Outre la notion de mérite, c’est un tout autre argument en termes d’incitations qui est souvent mis en avant pour justifier les conditions salariales des top managers. Le raisonnement sous-jacent se laisse résumer comme suit : laissons les inégalités salariales perdurer, les personnes les plus talentueuses n’en seront que plus motivées à faire de leur mieux. Du fait de cette ardeur au travail, la situation de tous devrait s’améliorer.
Le philosophe John Rawls a placé un argument de ce type au centre de son maître ouvrage Une théorie de la justice (1971). A la base de son idée se trouve la conviction que les inégalités ne sont pas un mal en soi pour une société. Il est donc loin de prôner un égalitarisme brutal, où les avoirs de chacun devraient être strictement égalisés. Selon ce qu’il nomme le principe de différence, des inégalités sont justifiées si elles permettent d’une façon ou d’une autre d’améliorer le sort des plus mal lotis. Entre les deux extrêmes de l’échelle sociale apparaît une relation d’équité (fairness).
Au sens de John Rawls, les inégalités que dénonce l’initiative de Thomas Minder sont-elles moralement justifiables ? Pour qui veut répondre par la positive, le défi est grand de montrer que les sommes pharamineuses touchées par les top managers servent d’une quelconque manière le groupe situé à l’autre extrême. A l’image de l’argumentaire fourni par Economiesuisse, certains ne manqueront pas de saisir ici la balle au bond. Les dispositions libérales et flexibles du droit suisse, dont semblent faire partie les hauts salaires, servent la place financière suisse, en tant qu’ils fonctionnent comme incitatifs pour attirer les meilleures entreprises en Suisse. Il importe toutefois de considérer la société dans sa globalité et de ne pas sous-estimer les effets d’un sentiment d’injustice largement répandu. Si le fait d’avoir les meilleures se paie sous la forme d’un affaiblissement tangible des bases du sentiment de justice – garant de la cohésion de la société – la justification morale des hauts salaires disparaît. Qu’on ne se méprenne pas, il ne s’agit pas ici de plaider pour une égalité de salaires, mais pour une certaine retenue en matière de traitements des top managers. Cette retenue que Rawls appelle de ses vœux dans les relations entre membres d’une même société sous le terme d’équité.

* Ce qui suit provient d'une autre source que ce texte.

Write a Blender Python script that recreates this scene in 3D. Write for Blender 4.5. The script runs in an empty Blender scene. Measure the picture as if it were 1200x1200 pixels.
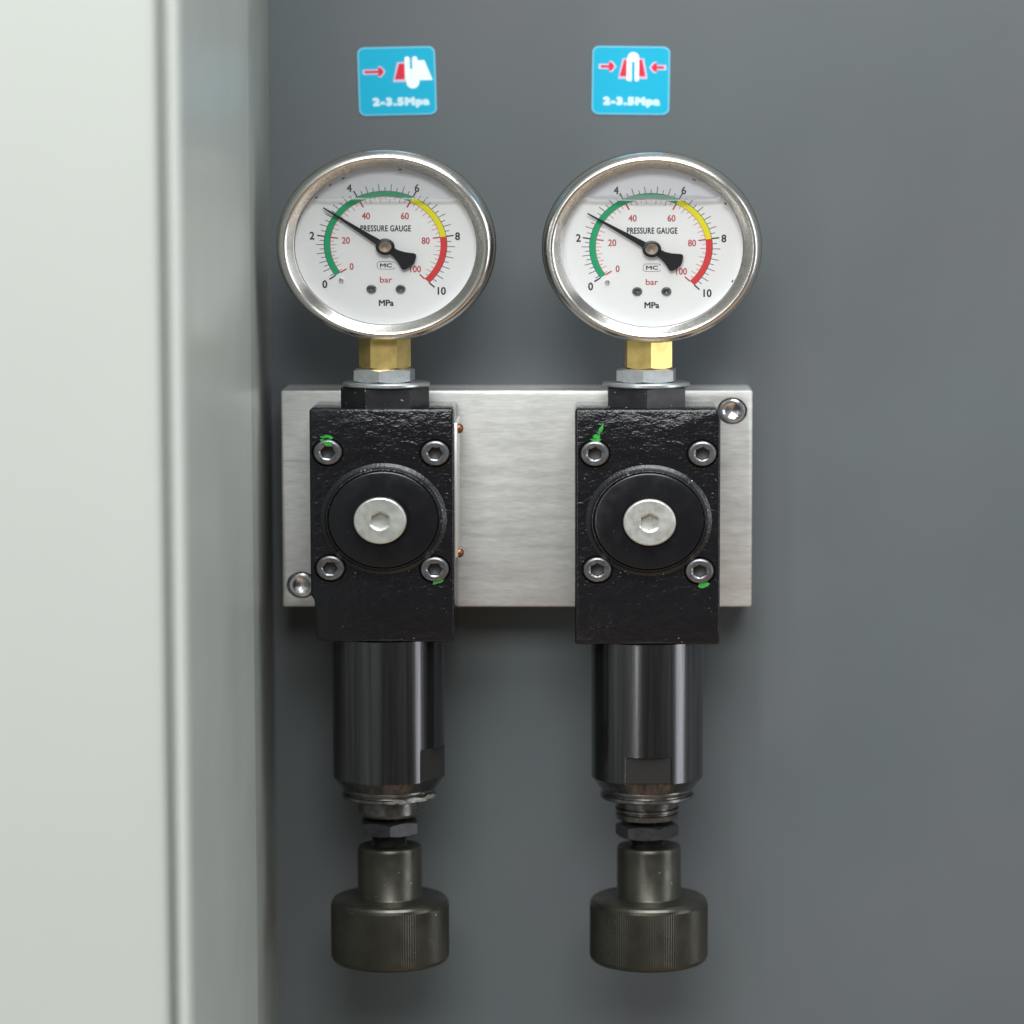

Rappellons néanmoins que, du point de vue social, un haut salaire profite grandement à la collectivité dans son ensemble. Imaginons une redistribution du salaire de Marcel Ospel entre les employés de l’UBS. Ceux-ci verraient leur revenu augmenter de quelques dizaines de francs par mois, mais le fisc ne s’y retrouverait pas. Il faudrait en effet compenser une perte sèche de plusieurs millions de francs pour les caisses de l’Etat, somme qui remettrait en cause de nombreuses prestations servies justement à ces salariés. Le serpent se mord la queue.

Si l’occasion est belle pour une discussion approfondie de la justification morale des hauts salaires, l’initiative plaide surtout pour un meilleur contrôle de l’entreprise par l’organe suprême, l’Assemblée des actionnaires. Beaucoup de voix plaident pour une démocratisation des sociétés privées. L’enveloppe destinée à la rémunération des Conseils d’administration ne constiuait aupravant pas une pierre d’achoppement, il était naturel de la traîter comme n’importe quelle autre position budgétaire. Aujourd’hui, certains abus en matière de parachutes dorés et de primes aux dirigeants laissent penser que le constituant ne trouve plus légitime de considérer ce point comme anodin. Aux yeux du public, cette question prend une importance presque aussi vitale que celle du bénéfice.
Sans aborder la question épineuse de la justesse des décisions prises, l’Assemblée générale extraordinaire de l’UBS que nous avons vécue dernièrement a montré combien notre droit des sociétés était anachronique. Avec la Société anonyme, la volonté du législateur était de garantir un certain contrôle de l’entreprise par les actionnaires. Le système actuel ne fonctionne visiblement plus pour les grosses sociétés de capitaux. Beaucoup d’actionnaires laissent le contrôle de leur voix à l’organe exécutif et lui vouent une confiance aveugle. C’est notamment le cas des sociétés cotées en bourse dont les actions servent davantage à la spéculation qu’à la répartition des voix entre actionnaires. Il est temps que nos autorités prennent le problème en main et envisagent la création d’un nouveau statut adapté aux très grandes entreprises, pour que celles-ci ne deviennent pas des mastodontes où l’Assemblée générale sert de chambre d’enregistrement des décisions des administrateurs. La question des hauts salaires n’étant que la pointe de l’iceberg que constitue l’organisation des multinationales.